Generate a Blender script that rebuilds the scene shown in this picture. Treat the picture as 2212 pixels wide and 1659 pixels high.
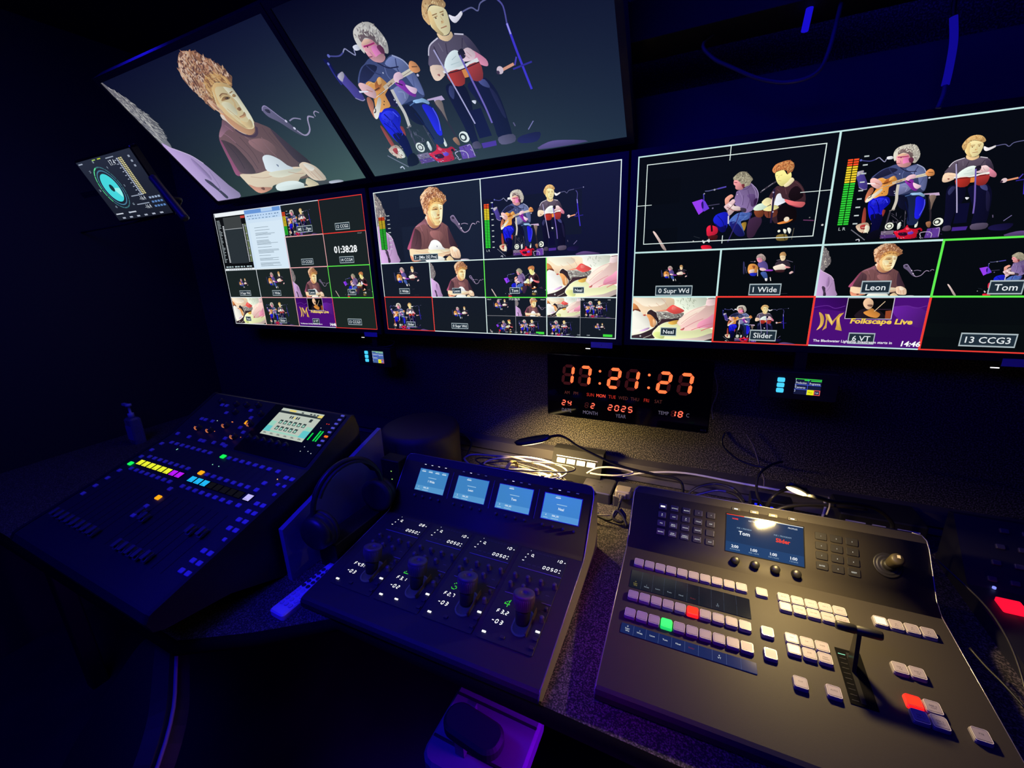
import bpy, math, random
from mathutils import Matrix, Vector
from mathutils.geometry import tessellate_polygon
random.seed(7)
for o in list(bpy.data.objects): bpy.data.objects.remove(o)
SC = bpy.context.scene; COL = SC.collection
PI = math.pi
# ------------------------------------------------------------------ camera
CAMZ = 1.47
RW = ((0.9004, 0.4334, -0.0378), (0.0829, -0.2563, -0.963), (-0.4271, 0.864, -0.2667))   # right, down, forward
FPX, CX, CY = 909.72, 1083.5, 815.5
cd = bpy.data.cameras.new('camera'); cam = bpy.data.objects.new('camera', cd); COL.objects.link(cam)
cd.sensor_width = 36; cd.sensor_fit = 'HORIZONTAL'; cd.lens = 36*FPX/2212
cd.shift_x = (1106-CX)/2212; cd.shift_y = (CY-829.5)/2212; cd.clip_start = .02
r, d, f = (Vector(a).normalized() for a in RW)
cam.matrix_world = Matrix(((r.x, -d.x, -f.x, 0), (r.y, -d.y, -f.y, 0), (r.z, -d.z, -f.z, CAMZ), (0, 0, 0, 1)))
SC.camera = cam
def ray(px, py): return r*((px-CX)/FPX)+d*((py-CY)/FPX)+f
O = Vector((0, 0, CAMZ))
def at_z(px, py, z): q = ray(px, py); return O+q*((z-CAMZ)/q.z)
def at_y(px, py, y): q = ray(px, py); return O+q*(y/q.y)
def at_x(px, py, x): q = ray(px, py); return O+q*(x/q.x)
# ------------------------------------------------------------------ view + world
SC.view_settings.view_transform = 'Standard'; SC.view_settings.look = 'None'
SC.view_settings.exposure = 0; SC.view_settings.gamma = 1; SC.view_settings.use_curve_mapping = False
W = bpy.data.worlds.new('world'); SC.world = W; W.use_nodes = True
W.node_tree.nodes['Background'].inputs[0].default_value = (.02, .01, 1, 1)
W.node_tree.nodes['Background'].inputs[1].default_value = .02
# ------------------------------------------------------------------ lamps of the room and added fills
def area(name, loc, target, sx, sy, power, col, spread=180):
    l = bpy.data.lights.new(name, 'AREA'); l.shape = 'RECTANGLE'; l.size = sx; l.size_y = sy; l.energy = power; l.color = col
    l.spread = math.radians(spread)
    o = bpy.data.objects.new(name, l); COL.objects.link(o); o.location = loc
    o.rotation_euler = (Vector(target)-Vector(loc)).to_track_quat('-Z', 'Y').to_euler(); return o
BLUE = (.015, .008, 1)
area('blue_spot_fill', (-.75, -.15, 2.2), (-.50, .62, .78), .5, .1, 1.9, BLUE, 45)  # unseen lamp added for more blue on the middle panel
area('blue_back_strip', (.12, 1.17, .86), (.0, 1.33, .78), .25, .02, .10, BLUE)
area('blue_back_strip', (-.66, 1.22, .90), (-.62, 1.33, .78), .2, .02, .10, BLUE)
area('magenta_fill', (.1, -.2, 2.2), (-.16, .68, .74), .1, .1, .09, (1, .02, .5), 20)  # unseen narrow lamp added to tint the worktop beside the switcher
area('blue_ceiling_strip', (-.9, -.2, 2.38), (-.7, .6, .8), 2.0, .9, 30, BLUE)
area('blue_ceiling_strip', (-1.9, 1.0, 2.3), (-1.2, .9, 1), .5, .05, .8, BLUE)
area('blue_wall_strip', (.35, 1.1, 2.2), (.2, 1.32, 1.4), .5, .05, 1.5, BLUE)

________

§ WHAT IS REQUIRED
Filter the listing above by the word "scene"; copy each line that passes.

§ ANSWER TO THE EXERCISE
Generate a Blender script that rebuilds the scene shown in this picture. Treat the picture as 2212 pixels wide and 1659 pixels high.
SC = bpy.context.scene; COL = SC.collection